Just think of it as your time now, when my hubby died I was alone because he didn't like to mix with people & didn't like me to mix, so all my friends had dropped off apart from one. I looked around for things to join, I joined a Knit & Natter group which meets once a week on a Thursday afternoon, there are more on other days but I just go to the one, then luckily for me about a year later the WI started up in our village & I joined, they have spin off clubs as well like Craft Clubs, Book Clubs, Darts/games night, film club & trips out, I go to craft & film clubs, you meet a lot of people who if you are friendly are friendly back to you. I was always terrified of going alone to anything wouldn't even go for a coffee by myself when out shopping. this has helped me a lot. in fact after film club a friend & I take a disables friend for lunch, this is only once a month but so enjoyable to go out with friends

sausages123 Sun 26-Mar-17 14:58:08

difficult day is mothers day when family away. I do get a tad envious friends out with their families being spoiled but always get flowers and chocs in the post that makes me cry. enjoy your day all.x

MargaretX Sun 26-Mar-17 17:49:52

Writing as someone who lives abroad I remember leaving the Uk but my parents were both dead(Both heavy smokers) so I was spared that heartache. Before Mum died I had spent many sleepless nights worrying about leaving her to go to Germany but DH was qualified for such a better job in Germany and we both knew we had to go. As it happened we moved when my DD1 was 3 years old and it was the best thing for us as she had GPs in Germany.
I decided that I would never give my DDs the impression they couldn't leave me to go somehwere else to have a better life. I didn't want them to worry about me.
As it happened we had to go abroad when DD2 was just 18 and we did and spent 5 years back in the UK and they really grew up in that time and are now very independent women.

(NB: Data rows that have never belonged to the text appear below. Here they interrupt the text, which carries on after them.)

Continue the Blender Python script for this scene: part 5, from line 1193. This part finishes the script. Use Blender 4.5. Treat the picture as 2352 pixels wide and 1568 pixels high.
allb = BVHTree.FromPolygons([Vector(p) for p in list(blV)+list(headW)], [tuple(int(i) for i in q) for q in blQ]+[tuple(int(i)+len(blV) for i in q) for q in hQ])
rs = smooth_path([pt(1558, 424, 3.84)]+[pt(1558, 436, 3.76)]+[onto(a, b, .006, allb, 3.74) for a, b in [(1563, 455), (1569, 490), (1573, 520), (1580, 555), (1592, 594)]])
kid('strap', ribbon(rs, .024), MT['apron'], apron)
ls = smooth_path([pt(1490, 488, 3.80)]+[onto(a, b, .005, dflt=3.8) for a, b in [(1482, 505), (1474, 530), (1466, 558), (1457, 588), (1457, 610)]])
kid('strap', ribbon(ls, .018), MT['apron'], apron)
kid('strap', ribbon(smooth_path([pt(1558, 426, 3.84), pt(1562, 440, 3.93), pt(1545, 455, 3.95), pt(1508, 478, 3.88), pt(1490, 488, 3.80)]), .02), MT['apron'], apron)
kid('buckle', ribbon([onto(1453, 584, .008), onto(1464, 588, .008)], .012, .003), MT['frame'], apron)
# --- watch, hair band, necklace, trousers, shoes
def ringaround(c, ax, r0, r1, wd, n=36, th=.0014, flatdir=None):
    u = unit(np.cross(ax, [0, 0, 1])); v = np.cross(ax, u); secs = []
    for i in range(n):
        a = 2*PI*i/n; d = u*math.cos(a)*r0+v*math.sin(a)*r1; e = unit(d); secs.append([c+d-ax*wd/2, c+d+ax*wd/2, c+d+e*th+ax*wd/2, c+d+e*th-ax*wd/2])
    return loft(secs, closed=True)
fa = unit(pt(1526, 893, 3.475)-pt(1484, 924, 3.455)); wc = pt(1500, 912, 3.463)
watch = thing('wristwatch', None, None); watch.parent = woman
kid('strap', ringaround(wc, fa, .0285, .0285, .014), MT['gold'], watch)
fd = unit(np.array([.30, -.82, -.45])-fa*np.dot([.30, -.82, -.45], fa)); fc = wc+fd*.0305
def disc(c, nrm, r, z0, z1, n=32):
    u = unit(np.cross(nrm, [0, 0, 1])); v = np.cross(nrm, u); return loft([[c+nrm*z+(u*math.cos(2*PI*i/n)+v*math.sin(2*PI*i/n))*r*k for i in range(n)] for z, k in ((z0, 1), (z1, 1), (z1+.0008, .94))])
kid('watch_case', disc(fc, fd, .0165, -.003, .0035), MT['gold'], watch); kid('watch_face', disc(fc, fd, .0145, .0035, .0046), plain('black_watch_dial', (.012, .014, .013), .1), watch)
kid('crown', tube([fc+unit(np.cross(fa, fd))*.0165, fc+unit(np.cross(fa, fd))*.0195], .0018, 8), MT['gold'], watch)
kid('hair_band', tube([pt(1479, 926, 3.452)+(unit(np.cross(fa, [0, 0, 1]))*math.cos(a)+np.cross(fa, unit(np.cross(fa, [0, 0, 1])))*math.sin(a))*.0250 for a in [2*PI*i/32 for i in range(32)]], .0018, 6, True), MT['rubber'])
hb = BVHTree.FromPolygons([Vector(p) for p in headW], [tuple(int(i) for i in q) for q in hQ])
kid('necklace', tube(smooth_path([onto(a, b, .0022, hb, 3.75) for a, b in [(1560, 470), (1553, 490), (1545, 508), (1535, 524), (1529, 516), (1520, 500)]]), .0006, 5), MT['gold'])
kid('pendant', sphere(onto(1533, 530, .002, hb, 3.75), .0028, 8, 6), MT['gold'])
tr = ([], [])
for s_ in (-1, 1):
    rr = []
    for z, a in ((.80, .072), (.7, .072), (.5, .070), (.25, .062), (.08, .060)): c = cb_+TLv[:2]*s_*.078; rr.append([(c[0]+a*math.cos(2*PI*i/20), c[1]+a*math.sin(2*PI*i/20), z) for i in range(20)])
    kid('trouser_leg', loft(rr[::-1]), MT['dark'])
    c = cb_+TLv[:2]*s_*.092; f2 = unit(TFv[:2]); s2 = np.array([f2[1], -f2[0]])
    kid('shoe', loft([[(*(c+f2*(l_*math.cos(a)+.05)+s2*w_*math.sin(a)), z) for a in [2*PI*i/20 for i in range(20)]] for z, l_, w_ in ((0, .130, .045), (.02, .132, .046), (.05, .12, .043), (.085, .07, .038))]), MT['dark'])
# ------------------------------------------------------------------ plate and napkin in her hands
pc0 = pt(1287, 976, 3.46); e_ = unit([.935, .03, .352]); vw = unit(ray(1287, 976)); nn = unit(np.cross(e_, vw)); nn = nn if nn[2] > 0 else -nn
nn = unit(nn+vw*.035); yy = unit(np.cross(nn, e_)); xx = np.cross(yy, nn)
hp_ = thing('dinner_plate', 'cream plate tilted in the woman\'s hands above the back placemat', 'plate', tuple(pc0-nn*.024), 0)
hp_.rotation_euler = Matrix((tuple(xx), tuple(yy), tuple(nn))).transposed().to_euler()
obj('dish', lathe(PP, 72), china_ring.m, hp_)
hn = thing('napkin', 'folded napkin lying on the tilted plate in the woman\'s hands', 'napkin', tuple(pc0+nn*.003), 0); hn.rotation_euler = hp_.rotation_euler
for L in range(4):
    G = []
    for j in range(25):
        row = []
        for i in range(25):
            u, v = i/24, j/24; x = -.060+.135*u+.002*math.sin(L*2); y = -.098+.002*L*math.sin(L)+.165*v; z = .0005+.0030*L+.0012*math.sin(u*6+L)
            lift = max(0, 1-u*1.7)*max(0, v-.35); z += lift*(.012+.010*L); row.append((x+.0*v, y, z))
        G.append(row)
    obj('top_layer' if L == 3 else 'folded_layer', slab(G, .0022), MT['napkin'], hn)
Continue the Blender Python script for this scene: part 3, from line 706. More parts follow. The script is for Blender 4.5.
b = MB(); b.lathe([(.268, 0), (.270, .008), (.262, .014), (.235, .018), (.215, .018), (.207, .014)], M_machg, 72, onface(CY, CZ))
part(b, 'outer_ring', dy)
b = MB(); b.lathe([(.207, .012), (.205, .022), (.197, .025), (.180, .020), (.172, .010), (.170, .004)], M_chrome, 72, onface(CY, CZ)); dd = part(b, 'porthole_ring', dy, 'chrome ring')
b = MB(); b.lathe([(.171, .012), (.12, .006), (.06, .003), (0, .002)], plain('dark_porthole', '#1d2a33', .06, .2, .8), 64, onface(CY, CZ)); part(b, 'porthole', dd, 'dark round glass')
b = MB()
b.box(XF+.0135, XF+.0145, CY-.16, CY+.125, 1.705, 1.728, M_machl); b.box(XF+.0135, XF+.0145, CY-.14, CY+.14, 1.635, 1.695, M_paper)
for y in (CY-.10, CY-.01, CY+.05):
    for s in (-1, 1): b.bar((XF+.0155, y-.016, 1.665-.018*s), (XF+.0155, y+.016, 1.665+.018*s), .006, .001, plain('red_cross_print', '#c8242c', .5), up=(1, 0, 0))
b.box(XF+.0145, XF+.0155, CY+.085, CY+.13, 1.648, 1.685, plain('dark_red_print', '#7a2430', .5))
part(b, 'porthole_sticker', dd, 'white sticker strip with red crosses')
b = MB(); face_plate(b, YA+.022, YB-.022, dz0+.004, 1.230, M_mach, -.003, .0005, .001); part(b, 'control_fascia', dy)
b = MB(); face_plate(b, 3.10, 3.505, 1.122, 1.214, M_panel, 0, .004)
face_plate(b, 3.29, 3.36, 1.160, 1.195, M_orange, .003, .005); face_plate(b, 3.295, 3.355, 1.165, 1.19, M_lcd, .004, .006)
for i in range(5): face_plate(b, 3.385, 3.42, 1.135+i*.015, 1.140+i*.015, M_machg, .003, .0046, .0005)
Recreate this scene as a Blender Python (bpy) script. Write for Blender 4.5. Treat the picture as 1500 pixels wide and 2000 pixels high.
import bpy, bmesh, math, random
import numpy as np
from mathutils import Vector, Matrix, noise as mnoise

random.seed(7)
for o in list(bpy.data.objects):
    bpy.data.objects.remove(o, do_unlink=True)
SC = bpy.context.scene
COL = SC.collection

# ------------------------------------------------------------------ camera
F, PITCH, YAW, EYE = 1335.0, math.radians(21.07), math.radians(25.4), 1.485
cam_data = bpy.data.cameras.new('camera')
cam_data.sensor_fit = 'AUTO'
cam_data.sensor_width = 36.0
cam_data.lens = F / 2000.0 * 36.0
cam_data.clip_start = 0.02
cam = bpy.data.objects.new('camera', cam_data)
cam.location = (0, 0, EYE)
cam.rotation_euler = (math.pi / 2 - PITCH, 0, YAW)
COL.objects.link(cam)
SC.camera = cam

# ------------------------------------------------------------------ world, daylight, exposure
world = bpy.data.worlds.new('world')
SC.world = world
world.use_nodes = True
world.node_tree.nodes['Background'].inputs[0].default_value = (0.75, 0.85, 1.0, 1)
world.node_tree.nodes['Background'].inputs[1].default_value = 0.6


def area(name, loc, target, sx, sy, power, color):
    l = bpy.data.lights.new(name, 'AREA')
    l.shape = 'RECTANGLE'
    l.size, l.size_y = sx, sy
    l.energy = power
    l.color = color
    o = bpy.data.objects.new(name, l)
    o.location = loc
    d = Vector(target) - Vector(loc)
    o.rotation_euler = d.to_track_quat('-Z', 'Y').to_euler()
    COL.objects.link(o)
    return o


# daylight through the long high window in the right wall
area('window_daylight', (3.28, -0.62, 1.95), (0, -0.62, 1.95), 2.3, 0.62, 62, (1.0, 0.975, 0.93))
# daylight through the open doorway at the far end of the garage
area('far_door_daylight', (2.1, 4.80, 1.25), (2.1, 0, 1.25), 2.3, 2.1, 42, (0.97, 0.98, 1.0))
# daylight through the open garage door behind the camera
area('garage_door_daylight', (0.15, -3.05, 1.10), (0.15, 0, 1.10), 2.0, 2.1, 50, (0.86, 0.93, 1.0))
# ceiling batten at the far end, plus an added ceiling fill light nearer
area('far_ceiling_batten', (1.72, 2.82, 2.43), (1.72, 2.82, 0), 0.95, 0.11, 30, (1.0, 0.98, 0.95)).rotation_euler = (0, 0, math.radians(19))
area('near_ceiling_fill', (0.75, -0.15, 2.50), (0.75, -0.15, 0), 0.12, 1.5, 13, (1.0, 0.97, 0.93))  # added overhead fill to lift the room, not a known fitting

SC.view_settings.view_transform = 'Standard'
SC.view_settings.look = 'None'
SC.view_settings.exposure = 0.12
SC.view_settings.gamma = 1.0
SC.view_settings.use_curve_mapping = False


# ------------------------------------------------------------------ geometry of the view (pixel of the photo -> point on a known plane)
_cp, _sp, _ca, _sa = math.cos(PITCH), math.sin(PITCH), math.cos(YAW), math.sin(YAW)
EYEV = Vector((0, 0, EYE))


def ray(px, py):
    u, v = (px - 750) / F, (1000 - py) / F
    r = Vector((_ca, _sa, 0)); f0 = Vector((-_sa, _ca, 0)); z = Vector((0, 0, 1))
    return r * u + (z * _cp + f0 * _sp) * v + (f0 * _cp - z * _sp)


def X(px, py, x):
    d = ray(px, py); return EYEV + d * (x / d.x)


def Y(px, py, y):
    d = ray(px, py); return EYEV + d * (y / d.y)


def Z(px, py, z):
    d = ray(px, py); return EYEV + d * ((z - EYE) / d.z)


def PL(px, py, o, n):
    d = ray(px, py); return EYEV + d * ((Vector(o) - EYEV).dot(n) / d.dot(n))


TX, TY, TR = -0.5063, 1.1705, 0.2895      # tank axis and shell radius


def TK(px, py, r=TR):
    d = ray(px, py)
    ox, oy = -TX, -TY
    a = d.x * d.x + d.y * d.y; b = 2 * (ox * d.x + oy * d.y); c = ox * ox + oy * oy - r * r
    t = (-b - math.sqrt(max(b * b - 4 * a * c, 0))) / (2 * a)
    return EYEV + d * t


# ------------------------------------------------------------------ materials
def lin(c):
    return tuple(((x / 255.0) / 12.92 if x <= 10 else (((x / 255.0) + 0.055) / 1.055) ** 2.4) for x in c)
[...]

jordana Sun 26-Mar-17 19:03:21

Dear sausages, I know exactly how you feel and actually started a thread on here many months ago about how to cope when children emigrate. I got many replies which was a great help. It's good to know that the negative and angry feel gs we have at times are shared by many on here. It can be a bit of a strain putting a brave face on it when friends enquire about you children and you have to sound so upbeat when your heart can be breaking about missing them so much. I don't agree that time helps however, as I personally feel sadder than I did, probably because getting older and realising that if you needed them for health reasons and support that they will not be just round the corner. Hobbies and friends ds do help

Tynsall Mon 18-Jan-21 14:53:54

I just wondered if anyone is going through something similar. I have 2 sons who both live abroad, one in Canada & the other in America. The son in Canada has two children a son who is 4 & a 3 year old daughter They don’t really say a lot on Skype & just walk away it is very difficult building a relationship up over Skype. I love them very much unfortunately my sons don’t really understand & find it hard if I get emotional (in front of the) not in front of my grandchildren & can’t deal with it all. I would like to talk to someone who is struggling like me. I will feel better tomorrow but the problem is still there & won’t go away.

Hetty58 Mon 18-Jan-21 15:46:35

Tynsall, why not start a new thread (rather than reviving a three year old one)?

Right now, I don't think distance makes much difference at all. A lot of us just aren't seeing family, haven't for almost a year.

It's true that Skype and Zoom aren't the same as meeting. We have to be very careful what we say if the grandchildren are around. (Save negative stuff for phone calls.)

We don't have much news either. 'What have you been up to?' usually gets the answer 'Nothing!'.

It's time to see the situation as a challenge (rather than a problem), and concentrate on what we can do, rather than dwell on what we can't.

It's an opportunity, too, to adapt to circumstances, to fill our days with new and interesting things (hobbies, crafts, films, reading, gardening, walks - lots to choose from).

Look forward to next year, perhaps when we can reunite with loved ones, but it's an independent life for now.